- _DIRECTIONS FOR THIS TASK_:
Note each line that includes the word "wide". Copy those lines.

══ COLLECTED MATERIAL

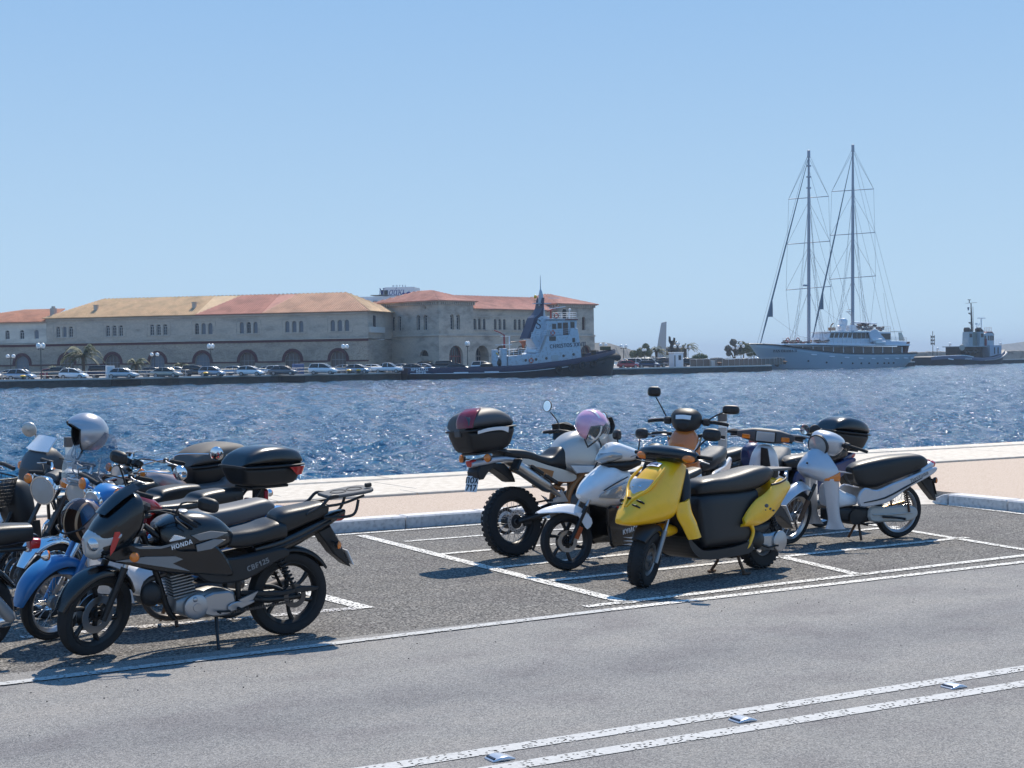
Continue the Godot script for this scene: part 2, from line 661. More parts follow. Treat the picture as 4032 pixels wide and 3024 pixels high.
func build_ground() -> void:
	var soil := mat(lin(0.2, 0.18, 0.16), 0.95)
	var s := Shape.new()
	s.box(Vector3(10, -2.03, 29.2), Vector3(240, 4.0, 101.0))
	structure("ground", s, soil)
	# road: grey, worn, fine stone
	M.road = asphalt(Color(0.565, 0.555, 0.54), Color(0.69, 0.68, 0.66), grey(0.44), 1.3, 3)
	M.lot = asphalt(Color(0.43, 0.42, 0.405), Color(0.66, 0.645, 0.62), grey(0.24), 0.75, 9)
	M.road.vertex_color_use_as_albedo = true
	M.lot.vertex_color_use_as_albedo = true
	var wob := FastNoiseLite.new()
	wob.frequency = 0.25
	wob.seed = 6
	var lane := func(x: float, z: float) -> Color:
		var q := z + wob.get_noise_2d(x, z * 2.0) * 0.35
		var t := 1.0
		t -= 0.16 * exp(-pow((q + 8.0) / 0.42, 2.0))
		t -= 0.10 * exp(-pow((q + 6.2) / 1.1, 2.0)) * 0.6
		t += 0.10 * exp(-pow((q + 9.45) / 0.45, 2.0))
		var cool := 0.03 * exp(-pow((q + 8.0) / 0.6, 2.0))
		return Color(t - cool, t - cool * 0.6, t + cool * 0.4)
	toned("road", -24.0, 44.0, 1.0, -10.0, -0.5, 0.11, M.road, lane)
	s = Shape.new()
	flat_poly(s, V2([-110, -0.5, 130, -0.5, 130, 60, -110, 60]), 0.0)
	flat_poly(s, V2([-110, -10, -24, -10, -24, -0.5, -110, -0.5]), 0.0)
	flat_poly(s, V2([44, -10, 130, -10, 130, -0.5, 44, -0.5]), 0.0)
	structure("road", s, M.road)
	var worn := func(x: float, z: float) -> Color:
		var q := z + wob.get_noise_2d(x * 1.5, z * 3.0) * 0.5
		var t := 1.0 + 0.75 * exp(-pow(maxf(0.0, -10.15 - q) / 0.42, 2.0))
		t += 0.12 * wob.get_noise_2d(x * 2.0 + 40.0, z * 2.0)
		return Color(t, t, t)
	toned("parking_ground", -24.0, 16.0, 0.4, -16.4, -10.0, 0.12, M.lot, worn)
	s = Shape.new()
	flat_poly(s, V2([-110, -16.4, -24, -16.4, -24, -10.0, -110, -10.0]), 0.0)
	flat_poly(s, V2([16, -12.0, 130, -12.0, 130, -10.0, 16, -10.0]), 0.0)
	structure("parking_ground", s, M.lot)
	# painted lines
	M.line = line_paint(Color(0.86, 0.85, 0.82), 0.24, 31)
	M.line_worn = line_paint(Color(0.80, 0.79, 0.78), 0.45, 35)
	M.line_soft = line_paint(Color(0.72, 0.72, 0.71), 0.10, 39)
	var bay := [[6.85, -15.75, 6.68, -10.1, 0.12, "line"], [6.0, -15.93, 14.3, -16.0, 0.09, "line"], [7.0, -14.93, 12.6, -14.96, 0.09, "line"], [6.85, -13.74, 12.3, -13.9, 0.10, "line"], [6.8, -12.54, 12.15, -12.95, 0.10, "line"], [6.8, -11.52, 12.0, -11.75, 0.10, "line"], [9.45, -11.7, 9.2, -10.25, 0.11, "line"], [12.45, -15.9, 11.62, -10.2, 0.10, "line"], [14.42, -14.6, 14.05, -10.6, 0.09, "line"], [2.26, -11.27, 4.8, -11.1, 0.12, "line_worn"], [4.85, -11.05, 4.72, -12.6, 0.14, "line"], [1.6, -9.66, 6.4, -9.93, 0.10, "line_soft"], [-12, -9.1, 1.6, -9.66, 0.10, "line_soft"], [6.3, -10.16, 16.0, -10.6, 0.10, "line"], [6.4, -9.93, 16.0, -10.22, 0.10, "line"]]
	for b in bay:
		s = Shape.new()
		strip(s, Vector2(b[0], b[1]), Vector2(b[2], b[3]), b[4], 0.008)
		structure("painted_line", s, M[b[5]])
	for z in [-6.68, -6.37]:
		s = Shape.new()
		strip(s, Vector2(-20, z), Vector2(40, z + 0.0), 0.12, 0.004)
		structure("centre_line", s, M.line_soft)
	# pavement slab up to the sea wall
	var pave := mat(Color.WHITE, 0.85)
	pave.albedo_texture = noise_tex(FastNoiseLite.TYPE_CELLULAR, 0.10, [[0.0, Color(0.56, 0.48, 0.41)], [0.3, Color(0.68, 0.60, 0.52)], [0.6, Color(0.72, 0.64, 0.57)], [1.0, Color(0.79, 0.73, 0.67)]], 1024, 1, 51, 0.0, true)
	world_tex(pave, 1.2)
	s = Shape.new()
	flat_poly(s, V2([-110, -16.25, 11.6, -16.35, 11.6, -16.6, 14.75, -15.2, 14.62, -10.8, 130, -10.8, 130, -18.76, -110, -18.76]), 0.13)
	structure("pavement", s, pave)
	# pale stone band along the water, laid in blocks
	var stone := mat(Color.WHITE, 0.8)
	stone.albedo_texture = noise_tex(FastNoiseLite.TYPE_SIMPLEX, 0.02, [[0.0, Color(0.70, 0.66, 0.60)], [0.5, Color(0.77, 0.73, 0.67)], [1.0, Color(0.82, 0.79, 0.74)]], 512, 5, 53)
	world_tex(stone, 0.5)
	s = Shape.new()
	s.box(Vector3(10, -1.2, -20.2), Vector3(240, 2.64, 2.84))
	structure("sea_wall", s, mat(lin(0.36, 0.33, 0.29), 0.9))
	var unit := Shape.new()
	unit.box(Vector3(0, 0, 0), Vector3(1.985, 0.06, 0.60), 0.008)
	var wide := Shape.new()
	wide.box(Vector3(0, 0, 0), Vector3(1.985, 0.06, 1.74), 0.008)
	var cope := Shape.new()
	cope.box(Vector3(0, 0, 0), Vector3(1.985, 0.12, 0.62), 0.02)
	var um := unit.mesh()
	var wm := wide.mesh()
	var cm := cope.mesh()
	var wall := Node3D.new()
	wall.name = "stone_edging"
	add_child(wall)
	wall.set_meta("kind", "structure")
	for k in 24:
		var x := -8.0 + k * 2.0
		share("paving_stone", um, stone, wall, TR(Vector3(x, 0.131, -19.06)))
		share("paving_stone", wm, stone, wall, TR(Vector3(x + 0.3, 0.125, -20.245)))
		share("coping_stone", cm, stone, wall, TR(Vector3(x + 0.7, 0.115, -21.43)))
	# kerb stones
	var kst := mat(Color.WHITE, 0.8)
	kst.albedo_texture = noise_tex(FastNoiseLite.TYPE_SIMPLEX, 0.03, [[0.0, Color(0.66, 0.65, 0.64)], [0.35, Color(0.78, 0.77, 0.76)], [1.0, Color(0.85, 0.84, 0.83)]], 512, 5, 57)
	world_tex(kst, 0.7)
	var kerb := Node3D.new()
	kerb.name = "kerb"
	add_child(kerb)
	kerb.set_meta("kind", "structure")
	var ks := Shape.new()
	ks.box(Vector3.ZERO, Vector3(0.985, 0.22, 0.26), 0.018)
	var km := ks.mesh()
	for k in 20:
		share("kerb_stone", km, kst, kerb, Transform3D(Basis(Vector3.UP, 0.01), Vector3(-7.9 + k * 1.0, 0.03, KERB_Z + 0.0 - 0.012 * k)))
	# the kerb that turns towards the road, its end dropped
	for k in 4:
		share("kerb_stone", km, kst, kerb, Transform3D(Basis(Vector3.UP, PI / 2.0), Vector3(14.55 - 0.01 * k, 0.03, -13.95 + k * 1.0)))
	ks = Shape.new()
	ks.x = Transform3D(Basis(Vector3.UP, -PI / 2.0), Vector3(14.55, 0, -14.46))
	ks.slab(V2([0, -0.08, 0, 0.138, -0.06, 0.135, -0.20, 0.08, -0.30, 0.0, -0.32, -0.08]), -0.13, 0.13, 0.012)
	part("kerb_stone", ks, kst, kerb)
	# ramp between parking and pavement
	s = Shape.new()
	s.add(PackedVector3Array([Vector3(11.3, 0.002, -15.95), Vector3(14.45, 0.002, -14.6), Vector3(14.77, 0.133, -15.22), Vector3(11.55, 0.133, -16.64)]), PackedInt32Array([0, 1, 2, 0, 2, 3]), true, false)
	structure("ramp", s, stone)
	s = Shape.new()
	var lip := [Vector2(11.6, -16.35), Vector2(11.6, -16.6), Vector2(14.75, -15.2), Vector2(14.66, -13.0), Vector2(14.62, -10.8)]
	for k in 4:
		var a := Vector3(lip[k].x, 0.129, lip[k].y)
		var b := Vector3(lip[k + 1].x, 0.129, lip[k + 1].y)
		s.add(PackedVector3Array([a, b, b - Vector3(0, 0.2, 0), a - Vector3(0, 0.2, 0)]), PackedInt32Array([0, 1, 2, 0, 2, 3]), true, false)
	structure("pavement_edge", s, pave)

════

- _OUTPUT FOR THIS EXERCISE_:
Continue the Godot script for this scene: part 2, from line 661. More parts follow. Treat the picture as 4032 pixels wide and 3024 pixels high.
	var wide := Shape.new()
	wide.box(Vector3(0, 0, 0), Vector3(1.985, 0.06, 1.74), 0.008)
	var wm := wide.mesh()